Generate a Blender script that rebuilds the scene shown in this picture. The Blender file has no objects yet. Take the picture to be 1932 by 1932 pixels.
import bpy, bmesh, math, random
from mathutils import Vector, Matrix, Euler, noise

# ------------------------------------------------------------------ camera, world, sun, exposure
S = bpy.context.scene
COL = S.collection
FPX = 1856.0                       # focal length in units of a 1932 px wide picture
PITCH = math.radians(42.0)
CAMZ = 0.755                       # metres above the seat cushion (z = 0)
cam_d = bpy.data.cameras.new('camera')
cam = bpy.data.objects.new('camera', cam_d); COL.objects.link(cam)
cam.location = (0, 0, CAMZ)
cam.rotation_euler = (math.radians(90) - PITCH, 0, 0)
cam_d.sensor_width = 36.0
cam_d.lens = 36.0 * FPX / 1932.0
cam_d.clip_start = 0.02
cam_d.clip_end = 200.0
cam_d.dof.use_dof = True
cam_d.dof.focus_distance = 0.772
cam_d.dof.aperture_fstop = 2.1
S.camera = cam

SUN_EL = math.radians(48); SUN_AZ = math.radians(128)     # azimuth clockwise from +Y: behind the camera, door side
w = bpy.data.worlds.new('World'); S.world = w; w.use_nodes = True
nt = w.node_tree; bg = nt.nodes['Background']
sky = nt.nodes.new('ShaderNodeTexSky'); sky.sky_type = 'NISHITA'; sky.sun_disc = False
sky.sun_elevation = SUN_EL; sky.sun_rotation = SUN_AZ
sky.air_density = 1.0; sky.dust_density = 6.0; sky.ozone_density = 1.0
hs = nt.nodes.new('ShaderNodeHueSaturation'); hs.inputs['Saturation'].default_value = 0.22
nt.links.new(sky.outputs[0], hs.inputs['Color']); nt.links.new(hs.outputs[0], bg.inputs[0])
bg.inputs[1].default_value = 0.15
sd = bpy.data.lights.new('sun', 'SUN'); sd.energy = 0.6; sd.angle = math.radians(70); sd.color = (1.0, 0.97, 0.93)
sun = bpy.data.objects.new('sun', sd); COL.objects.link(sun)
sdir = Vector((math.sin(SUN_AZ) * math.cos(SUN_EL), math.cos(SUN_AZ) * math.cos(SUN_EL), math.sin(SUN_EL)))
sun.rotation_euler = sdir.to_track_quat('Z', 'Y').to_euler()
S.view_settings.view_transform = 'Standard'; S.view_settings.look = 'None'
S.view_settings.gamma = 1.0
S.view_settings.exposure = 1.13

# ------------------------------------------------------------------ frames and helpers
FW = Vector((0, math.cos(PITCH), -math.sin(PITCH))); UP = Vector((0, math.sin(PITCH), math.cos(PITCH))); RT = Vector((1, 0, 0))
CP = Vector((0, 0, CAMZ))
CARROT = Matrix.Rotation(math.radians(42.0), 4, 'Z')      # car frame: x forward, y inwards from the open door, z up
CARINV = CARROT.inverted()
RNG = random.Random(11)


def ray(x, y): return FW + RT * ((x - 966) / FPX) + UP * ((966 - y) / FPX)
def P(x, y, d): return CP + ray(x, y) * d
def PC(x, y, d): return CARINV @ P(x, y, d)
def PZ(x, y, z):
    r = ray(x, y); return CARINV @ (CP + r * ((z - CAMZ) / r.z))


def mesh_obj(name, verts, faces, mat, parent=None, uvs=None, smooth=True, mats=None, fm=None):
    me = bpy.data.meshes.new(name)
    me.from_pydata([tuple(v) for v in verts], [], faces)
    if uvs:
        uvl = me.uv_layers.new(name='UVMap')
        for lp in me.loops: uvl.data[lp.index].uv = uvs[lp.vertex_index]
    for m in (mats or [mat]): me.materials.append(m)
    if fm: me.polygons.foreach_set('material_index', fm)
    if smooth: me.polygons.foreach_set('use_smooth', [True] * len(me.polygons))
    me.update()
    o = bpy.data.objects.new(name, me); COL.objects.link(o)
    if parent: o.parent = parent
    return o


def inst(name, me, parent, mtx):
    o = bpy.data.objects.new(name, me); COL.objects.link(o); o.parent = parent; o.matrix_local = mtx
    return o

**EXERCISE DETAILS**
Reproduce the data in its entirety, matching each character.

**FULL RESPONSE**
Generate a Blender script that rebuilds the scene shown in this picture. The Blender file has no objects yet. Take the picture to be 1932 by 1932 pixels.
import bpy, bmesh, math, random
from mathutils import Vector, Matrix, Euler, noise

# ------------------------------------------------------------------ camera, world, sun, exposure
S = bpy.context.scene
COL = S.collection
FPX = 1856.0                       # focal length in units of a 1932 px wide picture
PITCH = math.radians(42.0)
CAMZ = 0.755                       # metres above the seat cushion (z = 0)
cam_d = bpy.data.cameras.new('camera')
cam = bpy.data.objects.new('camera', cam_d); COL.objects.link(cam)
cam.location = (0, 0, CAMZ)
cam.rotation_euler = (math.radians(90) - PITCH, 0, 0)
cam_d.sensor_width = 36.0
cam_d.lens = 36.0 * FPX / 1932.0
cam_d.clip_start = 0.02
cam_d.clip_end = 200.0
cam_d.dof.use_dof = True
cam_d.dof.focus_distance = 0.772
cam_d.dof.aperture_fstop = 2.1
S.camera = cam

SUN_EL = math.radians(48); SUN_AZ = math.radians(128)     # azimuth clockwise from +Y: behind the camera, door side
w = bpy.data.worlds.new('World'); S.world = w; w.use_nodes = True
nt = w.node_tree; bg = nt.nodes['Background']
sky = nt.nodes.new('ShaderNodeTexSky'); sky.sky_type = 'NISHITA'; sky.sun_disc = False
sky.sun_elevation = SUN_EL; sky.sun_rotation = SUN_AZ
sky.air_density = 1.0; sky.dust_density = 6.0; sky.ozone_density = 1.0
hs = nt.nodes.new('ShaderNodeHueSaturation'); hs.inputs['Saturation'].default_value = 0.22
nt.links.new(sky.outputs[0], hs.inputs['Color']); nt.links.new(hs.outputs[0], bg.inputs[0])
bg.inputs[1].default_value = 0.15
sd = bpy.data.lights.new('sun', 'SUN'); sd.energy = 0.6; sd.angle = math.radians(70); sd.color = (1.0, 0.97, 0.93)
sun = bpy.data.objects.new('sun', sd); COL.objects.link(sun)
sdir = Vector((math.sin(SUN_AZ) * math.cos(SUN_EL), math.cos(SUN_AZ) * math.cos(SUN_EL), math.sin(SUN_EL)))
sun.rotation_euler = sdir.to_track_quat('Z', 'Y').to_euler()
S.view_settings.view_transform = 'Standard'; S.view_settings.look = 'None'
S.view_settings.gamma = 1.0
S.view_settings.exposure = 1.13

# ------------------------------------------------------------------ frames and helpers
FW = Vector((0, math.cos(PITCH), -math.sin(PITCH))); UP = Vector((0, math.sin(PITCH), math.cos(PITCH))); RT = Vector((1, 0, 0))
CP = Vector((0, 0, CAMZ))
CARROT = Matrix.Rotation(math.radians(42.0), 4, 'Z')      # car frame: x forward, y inwards from the open door, z up
CARINV = CARROT.inverted()
RNG = random.Random(11)


def ray(x, y): return FW + RT * ((x - 966) / FPX) + UP * ((966 - y) / FPX)
def P(x, y, d): return CP + ray(x, y) * d
def PC(x, y, d): return CARINV @ P(x, y, d)
def PZ(x, y, z):
    r = ray(x, y); return CARINV @ (CP + r * ((z - CAMZ) / r.z))


def mesh_obj(name, verts, faces, mat, parent=None, uvs=None, smooth=True, mats=None, fm=None):
    me = bpy.data.meshes.new(name)
    me.from_pydata([tuple(v) for v in verts], [], faces)
    if uvs:
        uvl = me.uv_layers.new(name='UVMap')
        for lp in me.loops: uvl.data[lp.index].uv = uvs[lp.vertex_index]
    for m in (mats or [mat]): me.materials.append(m)
    if fm: me.polygons.foreach_set('material_index', fm)
    if smooth: me.polygons.foreach_set('use_smooth', [True] * len(me.polygons))
    me.update()
    o = bpy.data.objects.new(name, me); COL.objects.link(o)
    if parent: o.parent = parent
    return o


def inst(name, me, parent, mtx):
    o = bpy.data.objects.new(name, me); COL.objects.link(o); o.parent = parent; o.matrix_local = mtx
    return o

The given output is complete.